Beliebtes Geschäftsmodell

Diese österreichischen Holdinggesellschaften sind inzwischen über den Status reiner Briefkastenfirmen hinausgewachsen, beschäftigen bis zu zwei, drei Dutzend lokale Fachkräfte und auch Expatriates und haben sich zu einer begehrten Kundschaft heimischer Rechtsanwalts- und Steuerberatungskanzleien entwickelt. Ernst & Young etwa betreut Vale und den Mischkonzern Votorantim. DBJ die Banco do Brasil, deren internationales Bankennetzwerk ebenfalls an der österreichischen Niederlassung hängt, den Großkonstrukteur Odebrecht, der auf seine deutschen Einwandererwurzeln stolz ist, oder den Eisen- und Stahlkonzern CSN. Die britische Law-Firm Freshfields wiederum kann den Ölmulti Petrobras als Wiener Kunden in der Referenzliste führen.

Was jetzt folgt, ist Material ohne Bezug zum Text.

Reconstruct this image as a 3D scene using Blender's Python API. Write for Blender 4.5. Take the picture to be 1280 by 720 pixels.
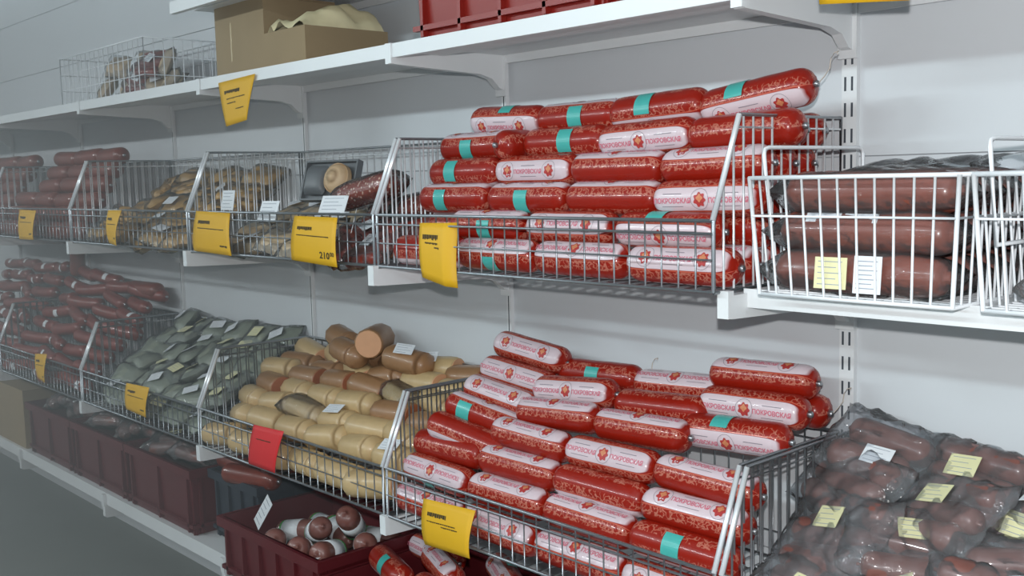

Damit dürfte Österreich als Holding-Standort im europäischen Länderwettbewerb in Sachen Steuervorteile bereits Luxemburg und die Schweiz überholt haben. Auf Platz eins liegt nach wie vor Holland, das diesbezüglich noch attraktivere Rahmenbedingungen bietet.

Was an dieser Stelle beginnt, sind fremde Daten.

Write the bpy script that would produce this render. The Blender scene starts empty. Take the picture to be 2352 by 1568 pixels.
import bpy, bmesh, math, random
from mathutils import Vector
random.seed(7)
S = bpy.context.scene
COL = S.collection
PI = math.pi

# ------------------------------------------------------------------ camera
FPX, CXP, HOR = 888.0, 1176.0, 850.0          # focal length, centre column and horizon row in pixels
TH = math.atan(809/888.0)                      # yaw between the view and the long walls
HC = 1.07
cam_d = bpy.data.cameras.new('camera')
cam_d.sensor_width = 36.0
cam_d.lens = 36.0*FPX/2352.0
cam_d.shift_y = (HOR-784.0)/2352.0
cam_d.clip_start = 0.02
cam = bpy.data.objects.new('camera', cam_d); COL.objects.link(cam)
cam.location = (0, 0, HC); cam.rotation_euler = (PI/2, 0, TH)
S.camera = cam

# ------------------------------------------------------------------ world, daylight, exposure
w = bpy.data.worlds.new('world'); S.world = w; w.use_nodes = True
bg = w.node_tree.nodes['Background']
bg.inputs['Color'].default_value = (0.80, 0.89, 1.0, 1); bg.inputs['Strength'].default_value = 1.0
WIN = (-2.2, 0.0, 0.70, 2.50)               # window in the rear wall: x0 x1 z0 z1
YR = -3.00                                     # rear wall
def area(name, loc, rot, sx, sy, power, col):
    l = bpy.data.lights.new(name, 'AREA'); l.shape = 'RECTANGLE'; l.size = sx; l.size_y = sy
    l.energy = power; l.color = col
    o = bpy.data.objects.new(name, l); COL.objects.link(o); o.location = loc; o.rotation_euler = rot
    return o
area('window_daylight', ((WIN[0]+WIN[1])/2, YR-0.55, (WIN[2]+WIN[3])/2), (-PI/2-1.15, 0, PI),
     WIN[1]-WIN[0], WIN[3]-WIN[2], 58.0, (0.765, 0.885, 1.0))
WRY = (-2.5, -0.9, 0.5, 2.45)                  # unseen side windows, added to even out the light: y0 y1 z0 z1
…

Die Alpenrepublik kann in dieser Hinsicht auch auf eine längere Tradition verweisen. So haben etwa Konzerne wie IBM, Siemens, Coca-Cola oder Henkel seit Jahrzehnten hier Holdinggesellschaften etabliert, hauptsächlich um ihr Osteuropa-Geschäft zu bündeln. Auch die russischen Öl- und Gasriesen Lukoil und Gazprom, die in der Gazprom Neft Trading GmbH am Wiener Schwarzenbergplatz ihre Handelsaktivitäten konzentriert hat und eines der umsatzstärksten Unternehmen Österreichs ist, schätzen die hiesigen Fiskalgesetze. Nicht zu vergessen auch die IPIC-Holding, besser bekannt als International Petroleum Investment Company, der Staatsfonds der Vereinigten Arabischen Emirate. Er hält rund 31,5 Prozent an der OMV (siehe FORMAT Nr. 10/2012). Und auch die 9,1-Prozent-Beteiligung am Autokonzern Daimler ist dieser Wiener Holding zugeordnet.